[Items from a dataset]
◇ ◇ ◇ ◇
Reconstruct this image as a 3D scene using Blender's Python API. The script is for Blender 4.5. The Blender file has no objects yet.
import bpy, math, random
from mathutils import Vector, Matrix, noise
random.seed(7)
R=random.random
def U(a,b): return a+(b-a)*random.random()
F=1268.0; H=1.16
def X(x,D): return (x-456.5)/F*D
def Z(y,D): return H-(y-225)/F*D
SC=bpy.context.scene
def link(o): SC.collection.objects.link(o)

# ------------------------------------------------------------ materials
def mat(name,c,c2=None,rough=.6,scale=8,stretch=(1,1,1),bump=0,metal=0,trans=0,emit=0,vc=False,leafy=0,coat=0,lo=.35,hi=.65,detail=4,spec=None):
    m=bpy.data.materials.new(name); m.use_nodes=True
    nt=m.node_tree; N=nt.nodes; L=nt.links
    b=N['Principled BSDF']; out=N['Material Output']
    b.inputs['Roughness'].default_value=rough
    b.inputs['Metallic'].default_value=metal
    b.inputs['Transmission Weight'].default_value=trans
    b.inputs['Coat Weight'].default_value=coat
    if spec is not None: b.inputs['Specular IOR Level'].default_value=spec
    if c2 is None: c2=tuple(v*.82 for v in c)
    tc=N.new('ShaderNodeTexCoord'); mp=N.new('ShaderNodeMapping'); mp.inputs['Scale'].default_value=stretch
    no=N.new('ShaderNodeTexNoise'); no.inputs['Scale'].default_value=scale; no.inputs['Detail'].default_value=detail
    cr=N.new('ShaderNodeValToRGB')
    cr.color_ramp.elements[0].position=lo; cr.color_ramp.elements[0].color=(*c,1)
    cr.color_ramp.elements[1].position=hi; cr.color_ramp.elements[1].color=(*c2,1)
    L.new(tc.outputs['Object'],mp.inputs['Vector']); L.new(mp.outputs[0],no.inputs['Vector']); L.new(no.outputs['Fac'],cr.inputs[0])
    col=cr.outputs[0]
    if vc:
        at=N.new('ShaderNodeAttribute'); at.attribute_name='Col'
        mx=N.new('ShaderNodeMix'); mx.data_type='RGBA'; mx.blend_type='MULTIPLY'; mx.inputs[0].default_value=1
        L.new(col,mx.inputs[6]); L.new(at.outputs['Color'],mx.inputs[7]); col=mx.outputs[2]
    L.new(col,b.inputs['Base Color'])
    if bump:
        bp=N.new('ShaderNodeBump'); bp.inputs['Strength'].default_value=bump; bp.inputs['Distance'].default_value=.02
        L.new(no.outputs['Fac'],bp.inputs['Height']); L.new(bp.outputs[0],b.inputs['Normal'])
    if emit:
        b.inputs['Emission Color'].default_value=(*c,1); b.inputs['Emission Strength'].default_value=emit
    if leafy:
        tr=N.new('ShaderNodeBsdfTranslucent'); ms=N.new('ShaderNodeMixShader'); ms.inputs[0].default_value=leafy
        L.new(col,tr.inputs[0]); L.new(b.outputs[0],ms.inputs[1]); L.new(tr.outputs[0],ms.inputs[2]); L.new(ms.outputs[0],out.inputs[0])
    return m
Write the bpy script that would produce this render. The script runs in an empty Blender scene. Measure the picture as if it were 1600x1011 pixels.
◇ ◇ ◇ ◇
What to work on >> Pick out the lines that have the word "scene". Copy them all.

Output >>
Reconstruct this image as a 3D scene using Blender's Python API. The script is for Blender 4.5. The Blender file has no objects yet.
SC=bpy.context.scene
Write the bpy script that would produce this render. The script runs in an empty Blender scene. Measure the picture as if it were 1600x1011 pixels.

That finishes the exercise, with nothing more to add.